_WORK TO COMPLETE_
Scan the following material for the string "picture" and copy each line in which it appears.

_DATA_
——
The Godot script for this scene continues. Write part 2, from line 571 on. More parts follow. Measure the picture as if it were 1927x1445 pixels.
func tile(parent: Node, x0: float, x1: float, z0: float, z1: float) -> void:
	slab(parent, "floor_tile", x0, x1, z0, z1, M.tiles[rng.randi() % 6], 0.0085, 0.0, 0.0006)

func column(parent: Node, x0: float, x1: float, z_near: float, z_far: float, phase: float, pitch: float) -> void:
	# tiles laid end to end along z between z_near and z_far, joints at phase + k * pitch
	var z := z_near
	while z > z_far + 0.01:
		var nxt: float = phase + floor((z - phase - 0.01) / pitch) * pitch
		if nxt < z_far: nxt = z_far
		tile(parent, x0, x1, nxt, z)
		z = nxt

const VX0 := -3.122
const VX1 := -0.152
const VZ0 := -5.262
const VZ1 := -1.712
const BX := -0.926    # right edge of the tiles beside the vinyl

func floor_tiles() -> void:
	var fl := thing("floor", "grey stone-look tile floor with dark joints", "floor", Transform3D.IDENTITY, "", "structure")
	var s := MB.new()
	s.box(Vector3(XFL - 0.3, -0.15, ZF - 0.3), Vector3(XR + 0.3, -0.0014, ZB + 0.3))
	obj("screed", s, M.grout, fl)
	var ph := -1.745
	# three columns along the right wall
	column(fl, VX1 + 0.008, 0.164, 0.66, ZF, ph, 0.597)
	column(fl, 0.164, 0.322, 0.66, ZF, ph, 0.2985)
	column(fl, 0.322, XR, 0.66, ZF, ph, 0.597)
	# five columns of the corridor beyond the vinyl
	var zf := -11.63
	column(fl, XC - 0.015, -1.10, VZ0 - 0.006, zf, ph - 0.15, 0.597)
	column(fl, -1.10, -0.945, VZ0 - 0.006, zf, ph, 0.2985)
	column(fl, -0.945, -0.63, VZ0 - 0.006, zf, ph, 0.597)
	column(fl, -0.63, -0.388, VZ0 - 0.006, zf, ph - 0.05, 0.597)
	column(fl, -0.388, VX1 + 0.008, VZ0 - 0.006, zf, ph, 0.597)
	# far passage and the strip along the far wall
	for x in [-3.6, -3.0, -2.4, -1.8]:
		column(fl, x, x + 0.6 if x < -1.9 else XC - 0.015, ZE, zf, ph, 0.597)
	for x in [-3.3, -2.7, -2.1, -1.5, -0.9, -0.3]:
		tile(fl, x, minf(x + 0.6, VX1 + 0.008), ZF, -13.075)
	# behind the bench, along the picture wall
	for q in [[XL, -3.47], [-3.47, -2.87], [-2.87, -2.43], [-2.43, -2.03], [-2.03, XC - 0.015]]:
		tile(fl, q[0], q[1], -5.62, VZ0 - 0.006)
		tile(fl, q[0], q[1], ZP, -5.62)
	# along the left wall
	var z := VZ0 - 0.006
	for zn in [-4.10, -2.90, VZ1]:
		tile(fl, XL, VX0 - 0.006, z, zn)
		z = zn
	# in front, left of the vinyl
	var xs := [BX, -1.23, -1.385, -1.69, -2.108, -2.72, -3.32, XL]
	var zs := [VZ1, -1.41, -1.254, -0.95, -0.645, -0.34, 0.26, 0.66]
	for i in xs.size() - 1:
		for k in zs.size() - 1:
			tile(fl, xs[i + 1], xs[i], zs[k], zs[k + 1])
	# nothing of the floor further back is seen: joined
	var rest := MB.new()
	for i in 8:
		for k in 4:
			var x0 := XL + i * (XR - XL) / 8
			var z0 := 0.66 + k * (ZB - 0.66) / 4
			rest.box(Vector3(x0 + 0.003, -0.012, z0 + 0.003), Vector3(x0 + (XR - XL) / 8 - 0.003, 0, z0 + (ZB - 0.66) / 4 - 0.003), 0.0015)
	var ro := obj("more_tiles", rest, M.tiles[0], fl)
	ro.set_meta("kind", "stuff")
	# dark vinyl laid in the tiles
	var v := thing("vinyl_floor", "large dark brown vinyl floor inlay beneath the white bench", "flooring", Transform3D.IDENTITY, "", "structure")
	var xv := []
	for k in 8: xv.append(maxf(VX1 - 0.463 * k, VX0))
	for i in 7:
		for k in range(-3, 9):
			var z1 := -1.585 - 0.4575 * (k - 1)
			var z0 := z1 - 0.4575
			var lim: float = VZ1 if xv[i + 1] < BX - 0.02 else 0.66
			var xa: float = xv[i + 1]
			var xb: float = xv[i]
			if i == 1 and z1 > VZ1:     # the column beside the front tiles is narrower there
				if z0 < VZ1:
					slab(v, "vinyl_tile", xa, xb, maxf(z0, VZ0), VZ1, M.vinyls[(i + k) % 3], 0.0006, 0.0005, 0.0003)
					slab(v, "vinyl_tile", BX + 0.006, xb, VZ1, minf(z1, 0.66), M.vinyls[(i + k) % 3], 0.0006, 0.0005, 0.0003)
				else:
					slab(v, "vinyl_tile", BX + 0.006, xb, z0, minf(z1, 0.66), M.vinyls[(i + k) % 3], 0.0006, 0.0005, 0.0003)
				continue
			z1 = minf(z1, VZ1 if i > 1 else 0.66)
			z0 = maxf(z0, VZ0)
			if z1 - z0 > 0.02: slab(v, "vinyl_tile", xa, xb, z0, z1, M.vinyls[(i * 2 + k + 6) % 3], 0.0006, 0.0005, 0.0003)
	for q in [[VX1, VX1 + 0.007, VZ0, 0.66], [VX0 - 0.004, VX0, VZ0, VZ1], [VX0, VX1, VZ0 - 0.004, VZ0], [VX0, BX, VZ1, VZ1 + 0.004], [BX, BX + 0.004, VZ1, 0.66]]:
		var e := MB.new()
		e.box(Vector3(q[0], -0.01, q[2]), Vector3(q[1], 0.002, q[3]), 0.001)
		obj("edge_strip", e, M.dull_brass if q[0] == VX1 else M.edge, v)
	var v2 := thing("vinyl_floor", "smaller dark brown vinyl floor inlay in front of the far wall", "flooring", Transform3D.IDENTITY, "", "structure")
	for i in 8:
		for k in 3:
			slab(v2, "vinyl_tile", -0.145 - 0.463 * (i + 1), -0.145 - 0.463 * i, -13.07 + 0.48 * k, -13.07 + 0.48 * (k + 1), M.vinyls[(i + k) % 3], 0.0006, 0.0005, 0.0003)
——
_RESULT_
The Godot script for this scene continues. Write part 2, from line 571 on. More parts follow. Measure the picture as if it were 1927x1445 pixels.
	# behind the bench, along the picture wall